Throughout the book, there are helpful definitions of such exotic foods as prosciutto, carpaccio and pancetta; smoked salmon and gravlax; and, peppercorns (including pink pepper berries).  Are you amazed that we needed these notes?  A few years BSP  (Before Silver Palate), I brought some friends from college home with me for the weekend and took them out to brunch.  (And for those who think brunch started in the 80’s, please note that this was 1974).  We ate in one of the “Days” restaurants (back then, the city boasted a Tuesdays, a Thursdays, a Fridays…).  I can’t remember which it was, but it was  in the upper 50’s on the West side (I think) and very famous for it’s brunch, which was a multi-course NYC culinary jumble including both bagels and lox, and stuffed french toast, as courses in the same meal (and yes, I cringe to remember this).  When the bagels came with, not only lox, but herring in cream sauce — I had two panicked Southerners poking with their forks, wondering if it such things were edible and if there was a polite Southern way to avoid finding out.  By the way, speaking of brunch, the book includes an entire chapter on this local trend, which was starting to spread across the country.  “The Brunch Bunch” section even includes several appropriate beverages.
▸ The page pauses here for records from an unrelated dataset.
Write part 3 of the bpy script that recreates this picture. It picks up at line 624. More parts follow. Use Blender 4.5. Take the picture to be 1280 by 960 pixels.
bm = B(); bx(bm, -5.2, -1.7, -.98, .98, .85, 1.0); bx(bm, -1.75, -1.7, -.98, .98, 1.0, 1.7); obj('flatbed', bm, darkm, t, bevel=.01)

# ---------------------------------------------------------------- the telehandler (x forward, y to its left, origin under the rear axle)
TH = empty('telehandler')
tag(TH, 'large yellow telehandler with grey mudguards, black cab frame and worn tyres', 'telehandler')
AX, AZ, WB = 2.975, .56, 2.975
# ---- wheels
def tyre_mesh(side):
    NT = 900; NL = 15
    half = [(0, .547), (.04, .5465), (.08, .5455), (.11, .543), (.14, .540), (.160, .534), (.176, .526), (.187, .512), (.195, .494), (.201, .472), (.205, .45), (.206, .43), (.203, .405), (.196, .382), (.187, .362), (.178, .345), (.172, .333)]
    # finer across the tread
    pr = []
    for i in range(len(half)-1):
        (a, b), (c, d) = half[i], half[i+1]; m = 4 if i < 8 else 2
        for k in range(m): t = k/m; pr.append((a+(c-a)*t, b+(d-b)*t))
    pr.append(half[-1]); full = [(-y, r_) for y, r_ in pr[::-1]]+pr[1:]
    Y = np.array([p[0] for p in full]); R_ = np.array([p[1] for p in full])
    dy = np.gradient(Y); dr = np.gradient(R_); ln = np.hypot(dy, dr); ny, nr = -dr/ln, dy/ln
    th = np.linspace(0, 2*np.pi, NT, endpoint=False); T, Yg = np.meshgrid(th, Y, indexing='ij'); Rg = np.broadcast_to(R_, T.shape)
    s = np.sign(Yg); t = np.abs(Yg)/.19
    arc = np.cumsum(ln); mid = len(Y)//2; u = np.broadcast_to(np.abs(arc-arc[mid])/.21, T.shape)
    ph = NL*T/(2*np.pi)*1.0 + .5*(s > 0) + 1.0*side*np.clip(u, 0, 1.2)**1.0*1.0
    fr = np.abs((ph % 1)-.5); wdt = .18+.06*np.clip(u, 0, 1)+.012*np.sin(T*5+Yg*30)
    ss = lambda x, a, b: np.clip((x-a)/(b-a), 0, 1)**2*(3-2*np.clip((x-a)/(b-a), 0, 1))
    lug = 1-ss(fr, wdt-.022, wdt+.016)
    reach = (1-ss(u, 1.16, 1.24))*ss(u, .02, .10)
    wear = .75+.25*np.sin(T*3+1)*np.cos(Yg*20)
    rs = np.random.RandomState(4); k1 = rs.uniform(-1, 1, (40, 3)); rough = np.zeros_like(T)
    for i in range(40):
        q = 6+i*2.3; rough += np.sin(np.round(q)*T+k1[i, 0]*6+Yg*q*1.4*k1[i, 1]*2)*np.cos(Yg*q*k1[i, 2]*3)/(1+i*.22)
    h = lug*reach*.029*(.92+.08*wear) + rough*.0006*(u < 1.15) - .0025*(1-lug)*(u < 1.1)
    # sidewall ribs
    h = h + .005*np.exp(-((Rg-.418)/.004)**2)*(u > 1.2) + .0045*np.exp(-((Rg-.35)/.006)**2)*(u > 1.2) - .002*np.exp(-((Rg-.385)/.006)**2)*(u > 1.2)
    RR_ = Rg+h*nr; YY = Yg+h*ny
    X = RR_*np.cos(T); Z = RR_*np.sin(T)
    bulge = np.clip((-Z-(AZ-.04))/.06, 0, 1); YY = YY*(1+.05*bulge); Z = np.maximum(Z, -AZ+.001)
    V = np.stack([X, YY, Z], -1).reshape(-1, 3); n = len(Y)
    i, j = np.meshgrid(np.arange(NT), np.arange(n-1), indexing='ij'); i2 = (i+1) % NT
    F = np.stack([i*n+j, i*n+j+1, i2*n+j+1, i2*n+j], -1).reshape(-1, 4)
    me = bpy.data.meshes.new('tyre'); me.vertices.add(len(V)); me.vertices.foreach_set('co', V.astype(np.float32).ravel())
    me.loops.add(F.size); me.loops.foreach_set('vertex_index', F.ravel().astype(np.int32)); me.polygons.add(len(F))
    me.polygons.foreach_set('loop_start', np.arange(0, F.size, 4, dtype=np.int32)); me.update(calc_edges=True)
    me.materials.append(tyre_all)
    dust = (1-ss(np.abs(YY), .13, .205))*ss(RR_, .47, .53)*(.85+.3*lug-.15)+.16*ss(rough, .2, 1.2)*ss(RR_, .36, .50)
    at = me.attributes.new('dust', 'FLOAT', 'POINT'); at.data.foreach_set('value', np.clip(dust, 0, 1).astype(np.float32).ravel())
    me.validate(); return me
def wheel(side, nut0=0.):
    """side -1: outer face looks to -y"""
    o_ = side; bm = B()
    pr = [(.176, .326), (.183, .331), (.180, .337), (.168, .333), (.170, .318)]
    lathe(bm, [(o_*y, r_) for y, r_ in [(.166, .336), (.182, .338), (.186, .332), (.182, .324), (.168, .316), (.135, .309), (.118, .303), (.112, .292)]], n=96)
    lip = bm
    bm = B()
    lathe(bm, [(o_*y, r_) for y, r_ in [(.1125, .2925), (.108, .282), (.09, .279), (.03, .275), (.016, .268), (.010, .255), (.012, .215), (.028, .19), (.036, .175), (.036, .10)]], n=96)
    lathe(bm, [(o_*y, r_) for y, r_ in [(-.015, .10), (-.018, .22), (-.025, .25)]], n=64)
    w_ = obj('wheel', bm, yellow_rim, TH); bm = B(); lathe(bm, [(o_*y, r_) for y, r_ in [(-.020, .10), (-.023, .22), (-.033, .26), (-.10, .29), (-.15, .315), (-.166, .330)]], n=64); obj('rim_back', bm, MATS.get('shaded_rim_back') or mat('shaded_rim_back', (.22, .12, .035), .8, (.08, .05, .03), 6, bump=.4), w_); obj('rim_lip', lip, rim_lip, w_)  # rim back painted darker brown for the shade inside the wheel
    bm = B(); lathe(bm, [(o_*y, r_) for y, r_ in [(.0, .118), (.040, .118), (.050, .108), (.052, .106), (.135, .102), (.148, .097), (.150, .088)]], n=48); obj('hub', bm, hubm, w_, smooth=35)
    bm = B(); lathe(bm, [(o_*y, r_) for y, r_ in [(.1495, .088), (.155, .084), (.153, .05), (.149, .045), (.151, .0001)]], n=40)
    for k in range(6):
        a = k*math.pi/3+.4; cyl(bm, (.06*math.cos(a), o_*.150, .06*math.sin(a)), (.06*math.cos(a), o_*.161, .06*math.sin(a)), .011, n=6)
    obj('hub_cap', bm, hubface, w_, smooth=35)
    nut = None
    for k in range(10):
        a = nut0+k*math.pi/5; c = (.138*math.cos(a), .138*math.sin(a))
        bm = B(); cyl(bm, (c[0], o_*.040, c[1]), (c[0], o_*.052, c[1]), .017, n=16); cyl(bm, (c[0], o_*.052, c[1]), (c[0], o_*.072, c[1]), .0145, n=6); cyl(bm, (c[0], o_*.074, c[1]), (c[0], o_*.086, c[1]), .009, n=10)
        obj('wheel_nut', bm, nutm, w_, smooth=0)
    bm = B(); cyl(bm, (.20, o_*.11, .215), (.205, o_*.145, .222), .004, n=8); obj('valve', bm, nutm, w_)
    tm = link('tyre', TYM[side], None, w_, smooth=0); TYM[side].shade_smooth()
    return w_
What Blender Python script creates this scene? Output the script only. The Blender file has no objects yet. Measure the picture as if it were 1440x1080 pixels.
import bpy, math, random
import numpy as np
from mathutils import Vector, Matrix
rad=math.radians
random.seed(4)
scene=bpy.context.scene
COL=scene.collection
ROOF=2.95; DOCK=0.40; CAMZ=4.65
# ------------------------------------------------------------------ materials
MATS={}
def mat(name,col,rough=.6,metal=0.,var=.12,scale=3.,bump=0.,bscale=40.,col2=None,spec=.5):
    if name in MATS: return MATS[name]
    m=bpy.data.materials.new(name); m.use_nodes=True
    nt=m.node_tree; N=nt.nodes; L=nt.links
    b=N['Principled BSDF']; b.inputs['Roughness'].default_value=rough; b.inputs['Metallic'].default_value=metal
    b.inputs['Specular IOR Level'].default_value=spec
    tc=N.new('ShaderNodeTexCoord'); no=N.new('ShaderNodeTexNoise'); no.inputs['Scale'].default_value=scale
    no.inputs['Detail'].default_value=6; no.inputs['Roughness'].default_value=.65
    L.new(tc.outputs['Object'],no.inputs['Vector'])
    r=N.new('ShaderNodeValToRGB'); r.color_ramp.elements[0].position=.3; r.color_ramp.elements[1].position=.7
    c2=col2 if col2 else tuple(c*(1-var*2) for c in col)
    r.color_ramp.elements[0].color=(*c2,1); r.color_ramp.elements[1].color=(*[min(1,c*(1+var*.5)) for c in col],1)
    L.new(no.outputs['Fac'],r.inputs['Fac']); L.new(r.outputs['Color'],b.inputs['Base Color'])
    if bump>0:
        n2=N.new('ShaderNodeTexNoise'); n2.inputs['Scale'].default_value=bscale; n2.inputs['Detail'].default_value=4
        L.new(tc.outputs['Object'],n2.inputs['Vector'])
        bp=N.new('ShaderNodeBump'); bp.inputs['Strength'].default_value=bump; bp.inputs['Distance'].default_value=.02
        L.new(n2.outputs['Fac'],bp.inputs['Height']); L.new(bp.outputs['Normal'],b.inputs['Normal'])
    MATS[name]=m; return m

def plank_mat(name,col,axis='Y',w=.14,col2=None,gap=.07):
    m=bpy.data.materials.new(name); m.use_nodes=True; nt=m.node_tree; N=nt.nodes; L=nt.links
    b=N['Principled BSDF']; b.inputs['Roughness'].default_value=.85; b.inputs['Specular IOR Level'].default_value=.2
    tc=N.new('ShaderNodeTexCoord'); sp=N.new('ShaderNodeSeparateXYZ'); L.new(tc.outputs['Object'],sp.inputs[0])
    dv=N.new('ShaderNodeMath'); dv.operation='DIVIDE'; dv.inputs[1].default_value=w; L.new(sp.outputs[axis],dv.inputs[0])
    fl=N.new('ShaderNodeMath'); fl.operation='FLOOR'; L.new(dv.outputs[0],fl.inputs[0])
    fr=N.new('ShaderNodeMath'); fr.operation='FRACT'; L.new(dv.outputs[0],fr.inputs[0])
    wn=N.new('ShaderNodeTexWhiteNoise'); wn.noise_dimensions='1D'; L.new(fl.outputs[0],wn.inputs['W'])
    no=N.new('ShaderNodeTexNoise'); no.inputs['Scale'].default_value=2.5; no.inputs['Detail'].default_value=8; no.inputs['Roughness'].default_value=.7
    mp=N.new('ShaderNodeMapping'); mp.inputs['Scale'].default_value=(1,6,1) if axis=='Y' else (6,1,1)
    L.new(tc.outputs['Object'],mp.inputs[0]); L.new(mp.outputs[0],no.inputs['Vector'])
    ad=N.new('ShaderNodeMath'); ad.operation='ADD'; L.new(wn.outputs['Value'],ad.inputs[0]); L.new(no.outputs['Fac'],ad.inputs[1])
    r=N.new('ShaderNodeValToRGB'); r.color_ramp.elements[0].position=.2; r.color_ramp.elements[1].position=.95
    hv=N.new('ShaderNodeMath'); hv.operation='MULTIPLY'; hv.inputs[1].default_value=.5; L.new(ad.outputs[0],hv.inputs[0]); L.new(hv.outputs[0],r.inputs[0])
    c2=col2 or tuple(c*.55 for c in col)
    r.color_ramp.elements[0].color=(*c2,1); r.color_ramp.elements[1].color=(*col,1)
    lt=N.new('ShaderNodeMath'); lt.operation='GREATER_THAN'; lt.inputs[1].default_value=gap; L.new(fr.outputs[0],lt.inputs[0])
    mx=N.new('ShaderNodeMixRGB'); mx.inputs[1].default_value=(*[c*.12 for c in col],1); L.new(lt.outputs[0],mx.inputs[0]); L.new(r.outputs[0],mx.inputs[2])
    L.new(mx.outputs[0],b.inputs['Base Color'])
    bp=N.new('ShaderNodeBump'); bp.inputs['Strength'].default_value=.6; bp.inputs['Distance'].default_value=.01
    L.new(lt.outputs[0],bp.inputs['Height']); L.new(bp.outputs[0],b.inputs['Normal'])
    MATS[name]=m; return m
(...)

The Silver Palate Cookbook’s coverage of innovations doesn’t stop with  brunch, or with a description of the new instant read thermometer, or the cooking technique of baking in foil.  With fascination, I read about how to prepare exciting new things like pesto and flavored butters, both of which soon after became ubiquitous in NY restaurants.  There are informative sidebars about varieties of mushrooms and pastas, and a whole section called “The Cheese Board”, which includes recipes for “Brie Baked in Phyllo” and “Marinated Chevres”, thereby correcting my memory of these preparations backwards by a couple of years.  The chapters on vegetables included some that many of us had only eaten once or twice in a “special occasion” restaurant, where they would have been liberally covered with some sort of butter sauce.  I’m not just talking artichokes.  My book has a heavy pink highlighter line under the recipe for “Green Beans with Tomatoes”.  These were probably the first fresh green beans I had ever cooked, just as “Peas A La Venitienne” (with baby shrimp), prepared according to Perla Meyers’ recipe in The Seasonal Kitchen, had been my very first fresh peas a few years before.

Looking for the recipe for “Chicken Marbella”, I came upon the “Blueberry Chicken”, which I actually remember more.  The recipe includes blueberry chutney which is noted as being “available in specialty food stores”, though the only store I recall having that particular chutney was The Silver Palate itself.  Chutney looms large in my memory of The Silver Palate, and in the book.  There’s a discussion of the condiment on p. 90.  And the introduction to the section on Meats (p. 97) notes that  “At the Silver Palate, we have always seasoned entrees with fruit”, going on to gently instruct America that “sweet and savory meals have an ancient and worldwide tradition. Dishes of the Orient, the Middle East and Africa…often [use] fruit as much for color and texture as for their natural sweetness….In much the same way, mustards, vinegars and chutneys enliven meat dishes, and we use them freely in our cookery.”  These days, who doesn’t?  But back then, it was an epiphany.  I remember taking my mom down to the Soho Charcuterie for a Mother’s Day Brunch (now that’s a time capsule image for you!), and her omelet came with a dab of chutney on the side.  We didn’t know what to make of such a thing; then we ran to find a store where we could get some.

So much was new to us back then.  Imagine having to be told that “swordfish is deliciously meaty; when cooked with a little care, it need not be dry.” (p. 115) Now we’ve overfished it to endangerment.  The recipe for “Green Lasagna” (p. 76) is described as “an intriguing departure from the usual lasagna and yet respects the traditions of freshness and lightness that permeate the best Italian cooking.  The combination of soft, fresh goat cheese and fresh basil is one we find especially exciting…”  Yes! there was a time when a goat cheese salad did not appear on the menu of every single restaurant in the USA!

And how about this news flash from p. 186?: “Garlic lovers are in luck these days.  The hot and spicy flavors of Szechuan cooking, and the intriguing combinations of Italian cuisine, both relying heavily on garlic, are currently in vogue.”  It’s hard to believe, when every take-out place in the country ranks its dishes with a sliding scale of chile pepper graphics, but there was a time when spice was new and daring.  My Dad took me to my first Szechuan restaurants, all located near the UN, in 1979, where he stunned the waiters by pulling the bird peppers out of the sauce and downing them whole.  A couple of years before that, my family was early to make the move to beyond-Brooklyn-Italian thanks to the opening of a new restaurant in our neighborhood.  Buonovia was in risky competition with some local stalwarts, but they had food like nothing we’d ever eaten before, including their anchovy-and-garlic-soaked Spiedini alla Romano, which I can taste in my mind to this very day.  It took a few years, but owner got some traction with this kind of cooking.  You may have heard of her — Lidia Bastianich?

A lot has happened to American food in the last 30 years and The Silver Palate was in at the start. Browsing the pages of The Silver Palate Cookbook is a trip down memory lane, but with nothing old or dusty about it.  I could still today cook my way from cover to cover and be happy with every bite. No, I’m not going to do a Julie/Julia Project, but the point is, I could.  There are lots of salvos in a revolution, but most turn out to be little more than fireworks, and quickly fade.  In 1982, Rosso and Lukins fired a shot that hit the mark.  That’s a pretty good legacy, I think.